* **TASK INSTRUCTIONS**
Write out every single entry exactly.

════

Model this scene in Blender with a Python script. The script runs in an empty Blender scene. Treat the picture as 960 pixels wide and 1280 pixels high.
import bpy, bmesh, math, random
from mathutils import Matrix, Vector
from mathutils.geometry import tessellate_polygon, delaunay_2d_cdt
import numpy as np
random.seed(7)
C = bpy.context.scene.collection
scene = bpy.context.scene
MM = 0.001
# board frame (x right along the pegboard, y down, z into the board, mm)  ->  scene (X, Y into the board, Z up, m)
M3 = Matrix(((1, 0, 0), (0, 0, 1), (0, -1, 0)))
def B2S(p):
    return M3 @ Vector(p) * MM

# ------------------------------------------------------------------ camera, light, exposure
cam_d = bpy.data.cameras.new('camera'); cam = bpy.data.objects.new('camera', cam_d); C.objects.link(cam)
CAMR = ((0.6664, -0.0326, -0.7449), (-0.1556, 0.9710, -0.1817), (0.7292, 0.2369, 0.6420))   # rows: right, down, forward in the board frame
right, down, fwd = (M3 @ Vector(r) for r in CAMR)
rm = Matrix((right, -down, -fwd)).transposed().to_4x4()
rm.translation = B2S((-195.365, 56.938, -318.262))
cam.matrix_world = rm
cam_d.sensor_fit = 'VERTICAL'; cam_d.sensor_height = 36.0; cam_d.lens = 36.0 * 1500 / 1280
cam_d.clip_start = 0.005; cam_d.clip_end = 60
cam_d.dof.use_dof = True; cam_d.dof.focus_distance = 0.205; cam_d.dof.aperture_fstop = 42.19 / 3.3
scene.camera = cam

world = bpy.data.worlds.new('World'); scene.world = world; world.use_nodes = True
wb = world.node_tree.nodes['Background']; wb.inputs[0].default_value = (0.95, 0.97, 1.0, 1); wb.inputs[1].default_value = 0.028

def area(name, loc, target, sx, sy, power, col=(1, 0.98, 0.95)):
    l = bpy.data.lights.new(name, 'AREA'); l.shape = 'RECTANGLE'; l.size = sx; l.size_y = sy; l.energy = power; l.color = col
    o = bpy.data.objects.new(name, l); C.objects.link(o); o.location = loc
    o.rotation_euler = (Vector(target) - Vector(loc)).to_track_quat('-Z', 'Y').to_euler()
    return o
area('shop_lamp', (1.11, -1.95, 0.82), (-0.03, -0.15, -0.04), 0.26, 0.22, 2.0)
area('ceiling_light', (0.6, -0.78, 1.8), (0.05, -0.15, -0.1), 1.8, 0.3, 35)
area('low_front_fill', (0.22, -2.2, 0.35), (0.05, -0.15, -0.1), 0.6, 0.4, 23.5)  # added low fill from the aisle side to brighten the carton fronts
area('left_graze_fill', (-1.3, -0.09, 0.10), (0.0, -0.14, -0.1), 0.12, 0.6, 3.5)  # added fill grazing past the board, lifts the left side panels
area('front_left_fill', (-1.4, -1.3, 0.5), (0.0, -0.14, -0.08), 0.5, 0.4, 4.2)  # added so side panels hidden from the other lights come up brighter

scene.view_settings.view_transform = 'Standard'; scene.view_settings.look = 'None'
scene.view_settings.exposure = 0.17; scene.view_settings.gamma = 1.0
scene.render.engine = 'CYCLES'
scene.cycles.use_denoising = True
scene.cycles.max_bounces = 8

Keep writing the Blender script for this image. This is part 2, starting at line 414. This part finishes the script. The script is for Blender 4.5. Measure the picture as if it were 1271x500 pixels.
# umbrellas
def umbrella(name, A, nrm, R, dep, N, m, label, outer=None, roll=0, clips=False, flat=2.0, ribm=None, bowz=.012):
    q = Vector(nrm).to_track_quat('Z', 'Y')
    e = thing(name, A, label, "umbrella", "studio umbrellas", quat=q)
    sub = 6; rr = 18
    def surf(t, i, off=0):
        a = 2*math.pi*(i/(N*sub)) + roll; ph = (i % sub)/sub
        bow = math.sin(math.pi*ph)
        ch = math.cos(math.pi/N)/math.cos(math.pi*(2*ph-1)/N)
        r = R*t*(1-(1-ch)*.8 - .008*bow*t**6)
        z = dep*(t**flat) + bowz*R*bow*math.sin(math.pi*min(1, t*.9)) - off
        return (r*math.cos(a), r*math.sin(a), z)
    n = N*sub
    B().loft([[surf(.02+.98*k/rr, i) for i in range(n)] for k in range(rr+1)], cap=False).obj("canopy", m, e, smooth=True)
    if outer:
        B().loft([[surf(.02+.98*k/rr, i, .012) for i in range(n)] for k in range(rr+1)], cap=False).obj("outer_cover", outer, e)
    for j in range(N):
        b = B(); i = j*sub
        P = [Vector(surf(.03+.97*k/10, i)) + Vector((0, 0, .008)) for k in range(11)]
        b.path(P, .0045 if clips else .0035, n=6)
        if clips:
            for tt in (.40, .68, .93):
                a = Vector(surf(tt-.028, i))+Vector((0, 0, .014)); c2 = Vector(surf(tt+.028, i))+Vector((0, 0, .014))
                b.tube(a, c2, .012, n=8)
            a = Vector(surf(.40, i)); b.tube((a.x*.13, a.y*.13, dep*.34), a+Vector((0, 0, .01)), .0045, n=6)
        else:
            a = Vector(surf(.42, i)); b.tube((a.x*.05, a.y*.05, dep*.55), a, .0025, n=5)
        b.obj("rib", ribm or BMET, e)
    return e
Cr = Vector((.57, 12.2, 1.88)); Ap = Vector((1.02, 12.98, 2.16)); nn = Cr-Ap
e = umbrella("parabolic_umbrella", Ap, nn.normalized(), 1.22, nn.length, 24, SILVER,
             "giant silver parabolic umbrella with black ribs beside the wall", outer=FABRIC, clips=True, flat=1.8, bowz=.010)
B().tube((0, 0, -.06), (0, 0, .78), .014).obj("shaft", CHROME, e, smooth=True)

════

* **FULL RESPONSE**
Model this scene in Blender with a Python script. The script runs in an empty Blender scene. Treat the picture as 960 pixels wide and 1280 pixels high.
import bpy, bmesh, math, random
from mathutils import Matrix, Vector
from mathutils.geometry import tessellate_polygon, delaunay_2d_cdt
import numpy as np
random.seed(7)
C = bpy.context.scene.collection
scene = bpy.context.scene
MM = 0.001
# board frame (x right along the pegboard, y down, z into the board, mm)  ->  scene (X, Y into the board, Z up, m)
M3 = Matrix(((1, 0, 0), (0, 0, 1), (0, -1, 0)))
def B2S(p):
    return M3 @ Vector(p) * MM

# ------------------------------------------------------------------ camera, light, exposure
cam_d = bpy.data.cameras.new('camera'); cam = bpy.data.objects.new('camera', cam_d); C.objects.link(cam)
CAMR = ((0.6664, -0.0326, -0.7449), (-0.1556, 0.9710, -0.1817), (0.7292, 0.2369, 0.6420))   # rows: right, down, forward in the board frame
right, down, fwd = (M3 @ Vector(r) for r in CAMR)
rm = Matrix((right, -down, -fwd)).transposed().to_4x4()
rm.translation = B2S((-195.365, 56.938, -318.262))
cam.matrix_world = rm
cam_d.sensor_fit = 'VERTICAL'; cam_d.sensor_height = 36.0; cam_d.lens = 36.0 * 1500 / 1280
cam_d.clip_start = 0.005; cam_d.clip_end = 60
cam_d.dof.use_dof = True; cam_d.dof.focus_distance = 0.205; cam_d.dof.aperture_fstop = 42.19 / 3.3
scene.camera = cam

world = bpy.data.worlds.new('World'); scene.world = world; world.use_nodes = True
wb = world.node_tree.nodes['Background']; wb.inputs[0].default_value = (0.95, 0.97, 1.0, 1); wb.inputs[1].default_value = 0.028

def area(name, loc, target, sx, sy, power, col=(1, 0.98, 0.95)):
    l = bpy.data.lights.new(name, 'AREA'); l.shape = 'RECTANGLE'; l.size = sx; l.size_y = sy; l.energy = power; l.color = col
    o = bpy.data.objects.new(name, l); C.objects.link(o); o.location = loc
    o.rotation_euler = (Vector(target) - Vector(loc)).to_track_quat('-Z', 'Y').to_euler()
    return o
area('shop_lamp', (1.11, -1.95, 0.82), (-0.03, -0.15, -0.04), 0.26, 0.22, 2.0)
area('ceiling_light', (0.6, -0.78, 1.8), (0.05, -0.15, -0.1), 1.8, 0.3, 35)
area('low_front_fill', (0.22, -2.2, 0.35), (0.05, -0.15, -0.1), 0.6, 0.4, 23.5)  # added low fill from the aisle side to brighten the carton fronts
area('left_graze_fill', (-1.3, -0.09, 0.10), (0.0, -0.14, -0.1), 0.12, 0.6, 3.5)  # added fill grazing past the board, lifts the left side panels
area('front_left_fill', (-1.4, -1.3, 0.5), (0.0, -0.14, -0.08), 0.5, 0.4, 4.2)  # added so side panels hidden from the other lights come up brighter

scene.view_settings.view_transform = 'Standard'; scene.view_settings.look = 'None'
scene.view_settings.exposure = 0.17; scene.view_settings.gamma = 1.0
scene.render.engine = 'CYCLES'
scene.cycles.use_denoising = True
scene.cycles.max_bounces = 8

Keep writing the Blender script for this image. This is part 2, starting at line 414. This part finishes the script. The script is for Blender 4.5. Measure the picture as if it were 1271x500 pixels.
# umbrellas
def umbrella(name, A, nrm, R, dep, N, m, label, outer=None, roll=0, clips=False, flat=2.0, ribm=None, bowz=.012):
    q = Vector(nrm).to_track_quat('Z', 'Y')
    e = thing(name, A, label, "umbrella", "studio umbrellas", quat=q)
    sub = 6; rr = 18
    def surf(t, i, off=0):
        a = 2*math.pi*(i/(N*sub)) + roll; ph = (i % sub)/sub
        bow = math.sin(math.pi*ph)
        ch = math.cos(math.pi/N)/math.cos(math.pi*(2*ph-1)/N)
        r = R*t*(1-(1-ch)*.8 - .008*bow*t**6)
        z = dep*(t**flat) + bowz*R*bow*math.sin(math.pi*min(1, t*.9)) - off
        return (r*math.cos(a), r*math.sin(a), z)
    n = N*sub
    B().loft([[surf(.02+.98*k/rr, i) for i in range(n)] for k in range(rr+1)], cap=False).obj("canopy", m, e, smooth=True)
    if outer:
        B().loft([[surf(.02+.98*k/rr, i, .012) for i in range(n)] for k in range(rr+1)], cap=False).obj("outer_cover", outer, e)
    for j in range(N):
        b = B(); i = j*sub
        P = [Vector(surf(.03+.97*k/10, i)) + Vector((0, 0, .008)) for k in range(11)]
        b.path(P, .0045 if clips else .0035, n=6)
        if clips:
            for tt in (.40, .68, .93):
                a = Vector(surf(tt-.028, i))+Vector((0, 0, .014)); c2 = Vector(surf(tt+.028, i))+Vector((0, 0, .014))
                b.tube(a, c2, .012, n=8)
            a = Vector(surf(.40, i)); b.tube((a.x*.13, a.y*.13, dep*.34), a+Vector((0, 0, .01)), .0045, n=6)
        else:
            a = Vector(surf(.42, i)); b.tube((a.x*.05, a.y*.05, dep*.55), a, .0025, n=5)
        b.obj("rib", ribm or BMET, e)
    return e
Cr = Vector((.57, 12.2, 1.88)); Ap = Vector((1.02, 12.98, 2.16)); nn = Cr-Ap
e = umbrella("parabolic_umbrella", Ap, nn.normalized(), 1.22, nn.length, 24, SILVER,
             "giant silver parabolic umbrella with black ribs beside the wall", outer=FABRIC, clips=True, flat=1.8, bowz=.010)
B().tube((0, 0, -.06), (0, 0, .78), .014).obj("shaft", CHROME, e, smooth=True)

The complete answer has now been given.